_Dataset content_
****************
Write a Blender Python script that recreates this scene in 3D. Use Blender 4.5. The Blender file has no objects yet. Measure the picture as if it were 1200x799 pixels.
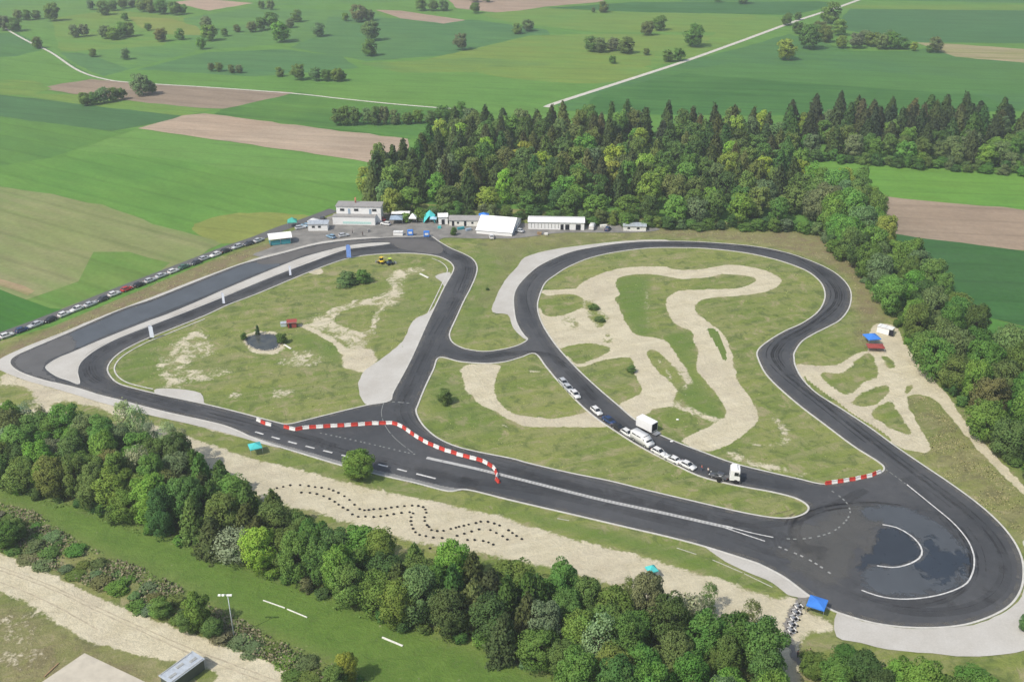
import bpy, bmesh, math, random
import numpy as np
from mathutils import Vector, Matrix
from mathutils.geometry import tessellate_polygon
random.seed(7); rng = np.random.default_rng(7)
S = bpy.context.scene
COL = S.collection
R = math.radians
H = 138.0; F = 1200.0; TH = math.atan(0.5)

# ------------------------------------------------------------------ camera / light
def P(px, py, z=0.0):
    """world point on the plane z seen at the survey coordinates px,py"""
    u = (px-600)/F; v = (py-399.5)/F
    d = Vector((u, math.cos(TH)-v*math.sin(TH), -math.sin(TH)-v*math.cos(TH)))
    t = (H-z)/(-d.z)
    return Vector((d.x*t, d.y*t, z))
def mpp(py):                       # metres per unit at survey row py
    return H/(math.cos(TH)*(py-399.5+F*math.tan(TH))/F)/F
def proj(x, y, z=0):
    c, s = math.cos(TH), math.sin(TH)
    dep = y*c-(z-H)*s; up = y*s+(z-H)*c
    return 600+F*x/dep, 399.5-F*up/dep
cam = bpy.data.cameras.new('camera'); co = bpy.data.objects.new('camera', cam); COL.objects.link(co)
cam.sensor_fit = 'HORIZONTAL'; cam.sensor_width = 36; cam.lens = 36*F/1200
cam.clip_end = 20000; cam.clip_start = 1
co.location = (0, 0, H); co.rotation_euler = (math.pi/2-TH, 0, 0)
S.camera = co
EL = R(50); AZ = math.atan2(-.76, -.65)
sunv = Vector((math.sin(AZ)*math.cos(EL), math.cos(AZ)*math.cos(EL), math.sin(EL)))
sl = bpy.data.lights.new('sun', 'SUN'); sl.energy = 4.1; sl.angle = R(0.6); sl.color = (1, .95, .86)
so = bpy.data.objects.new('sun', sl); COL.objects.link(so); so.location = (-100, -100, 300)
so.rotation_euler = sunv.to_track_quat('Z', 'Y').to_euler()
W = bpy.data.worlds.new('World'); S.world = W; W.use_nodes = True
nt = W.node_tree; bg = nt.nodes['Background']; bg.inputs[1].default_value = 0.15
sk = nt.nodes.new('ShaderNodeTexSky'); sk.sky_type = 'NISHITA'; sk.sun_disc = False
sk.sun_elevation = EL; sk.sun_rotation = AZ; sk.air_density = 1.3; sk.dust_density = 2.5
nt.links.new(sk.outputs[0], bg.inputs[0])
S.view_settings.view_transform = 'Standard'; S.view_settings.look = 'None'; S.view_settings.exposure = 0
S.cycles.max_bounces = 6; S.cycles.transparent_max_bounces = 12

# thin summer haze over the whole plain
hz = bpy.data.materials.new('haze'); hz.use_nodes = True; ht_ = hz.node_tree; ht_.nodes.clear()
vs_ = ht_.nodes.new('ShaderNodeVolumeScatter'); vs_.inputs['Color'].default_value = (.92,.96,1,1); vs_.inputs['Density'].default_value = .00030; vs_.inputs['Anisotropy'].default_value = .3
vo_ = ht_.nodes.new('ShaderNodeOutputMaterial'); ht_.links.new(vs_.outputs[0], vo_.inputs['Volume'])
hm = bpy.data.meshes.new('haze'); X_, Y0_, Y1_, T_ = 2500, -800, 4000, 260
hm.from_pydata([(x,y,z) for z in (-5,T_) for x,y in ((-X_,Y0_),(X_,Y0_),(X_,Y1_),(-X_,Y1_))], [], [(0,3,2,1),(4,5,6,7),(0,1,5,4),(1,2,6,5),(2,3,7,6),(3,0,4,7)])
hm.materials.append(hz); ho = bpy.data.objects.new('haze', hm); COL.objects.link(ho); ho['kind'] = 'structure'
# ------------------------------------------------------------------ node helpers
class N:
    def __init__(s, name):
        s.m = bpy.data.materials.new(name); s.m.use_nodes = True; s.t = s.m.node_tree
        s.b = s.t.nodes['Principled BSDF']; s.out = s.t.nodes['Material Output']
        s.b.inputs['Specular IOR Level'].default_value = 0.15
        s.b.inputs['Roughness'].default_value = 0.9
    def n(s, ty, **k):
        o = s.t.nodes.new(ty)
        for a, b in k.items(): setattr(o, a, b)
        return o
    def l(s, a, b): s.t.links.new(a, b)
    def set(s, inp, v):
        if hasattr(v, 'is_output') or hasattr(v, 'links'): s.l(v, inp)
        else: inp.default_value = v
    def pos(s, sc=(1,1,1), rot=0):
        g = s.n('ShaderNodeNewGeometry'); m = s.n('ShaderNodeMapping')
        m.inputs['Scale'].default_value = sc; m.inputs['Rotation'].default_value = (0,0,rot)
        if rot:   # rotate first, then stretch
            m2 = s.n('ShaderNodeMapping'); m2.inputs['Rotation'].default_value = (0,0,rot)
            m.inputs['Rotation'].default_value = (0,0,0)
            s.l(g.outputs['Position'], m2.inputs[0]); s.l(m2.outputs[0], m.inputs[0])
        else: s.l(g.outputs['Position'], m.inputs[0])
        return m.outputs[0]
    def noise(s, vec, scale, detail=4, rough=.6, dist=0):
        o = s.n('ShaderNodeTexNoise'); o.inputs['Scale'].default_value = scale
        o.inputs['Detail'].default_value = detail; o.inputs['Roughness'].default_value = rough
        o.inputs['Distortion'].default_value = dist
        s.l(vec, o.inputs['Vector']); return o.outputs['Fac']
    def mr(s, v, a, b, c=0., d=1.):
        o = s.n('ShaderNodeMapRange'); s.set(o.inputs[0], v)
        for i, x in zip((1,2,3,4), (a,b,c,d)): o.inputs[i].default_value = x
        return o.outputs[0]
    def math(s, op, a, b=0.0, clamp=False):
        o = s.n('ShaderNodeMath', operation=op, use_clamp=clamp); s.set(o.inputs[0], a); s.set(o.inputs[1], b)
        return o.outputs[0]
    def mix(s, f, a, b, mode='MIX'):
        o = s.n('ShaderNodeMix', data_type='RGBA', blend_type=mode)
        s.set(o.inputs[0], f)
        for i, v in ((6,a),(7,b)):
            if isinstance(v, tuple): o.inputs[i].default_value = (*v[:3], 1)
            else: s.l(v, o.inputs[i])
        return o.outputs[2]
    def scale(s, c, f):
        o = s.n('ShaderNodeVectorMath', operation='SCALE')
        if isinstance(c, tuple): o.inputs[0].default_value = c
        else: s.l(c, o.inputs[0])
        s.set(o.inputs[3], f); return o.outputs[0]
    def bump(s, h, st=.5, d=.1):
        o = s.n('ShaderNodeBump'); o.inputs['Strength'].default_value = st; o.inputs['Distance'].default_value = d
        s.l(h, o.inputs['Height']); s.l(o.outputs[0], s.b.inputs['Normal'])
    def color(s, c): s.set(s.b.inputs['Base Color'], (*c, 1) if isinstance(c, tuple) else c)

MC = {}
def plain(name, c, rough=.6, spec=.3, metal=0, var=.12, sc=1.5):
    if name in MC: return MC[name]
    n = N(name); p = n.pos()
    n.color(n.scale(c, n.mr(n.noise(p, sc, 4), .3, .7, 1-var, 1+var)))
    n.b.inputs['Roughness'].default_value = rough; n.b.inputs['Specular IOR Level'].default_value = spec
    n.b.inputs['Metallic'].default_value = metal
    MC[name] = n.m; return n.m
def field_mat(name, c, c2=None, rot=0.3, streak=.5, sc=.02):
    n = N(name); c2 = c2 or tuple(x*1.3 for x in c)
    if c[1] > c[0]*1.02:
        k_ = .72 if c[1] > c[0]*1.25 else .84
        c = (c[0]*k_, c[1]*.93, c[2]*.66); c2 = (c2[0]*k_, c2[1]*.93, c2[2]*.66)
    a = n.noise(n.pos(), sc, 6, .65, .6)
    b = n.noise(n.pos((.006, .16, 1), rot), 1.0, 4, .7)         # drilling direction
    f = n.noise(n.pos((.05, 1.2, 1), rot), 1.0, 2, .6)
    d = n.noise(n.pos(), .5, 5, .7)
    k = n.math('ADD', n.math('MULTIPLY', a, 1-streak), n.math('MULTIPLY', b, streak))
    col = n.mix(n.mr(k, .40, .60), c, c2)
    col = n.scale(col, n.mr(f, .25, .75, .94, 1.06))
    big = n.noise(n.pos(), .007, 3, .5, .4)
    col = n.mix(n.mr(big, .42, .68, 0, .55), col, tuple(x*y for x, y in zip(c2, (1.12, .98, .9))))
    wv = n.n('ShaderNodeTexWave'); wv.bands_direction = 'Y'; wv.inputs['Scale'].default_value = .020; wv.inputs['Distortion'].default_value = .6; wv.inputs['Detail Scale'].default_value = .02
    n.l(n.pos((1,1,1), rot), wv.inputs['Vector'])
    col = n.scale(col, n.mr(wv.outputs['Fac'], .93, .995, 1.0, .88))
    e_ = n.noise(n.pos((.03,.1,1), rot+.2), 1.0, 5, .7); col = n.scale(col, n.mr(e_, .35, .65, .90, 1.10))
    n.color(n.scale(col, n.mr(d, .3, .7, .88, 1.12))); n.bump(d, .4, .2)
    return n.m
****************
_Task prompt_
Up to and including the line with "H = 138.0; F = 1200.0; TH = math.atan(0.5)", copy the data above from its first line. Skip pictures.

_Written solution_
Write a Blender Python script that recreates this scene in 3D. Use Blender 4.5. The Blender file has no objects yet. Measure the picture as if it were 1200x799 pixels.
import bpy, bmesh, math, random
import numpy as np
from mathutils import Vector, Matrix
from mathutils.geometry import tessellate_polygon
random.seed(7); rng = np.random.default_rng(7)
S = bpy.context.scene
COL = S.collection
R = math.radians
H = 138.0; F = 1200.0; TH = math.atan(0.5)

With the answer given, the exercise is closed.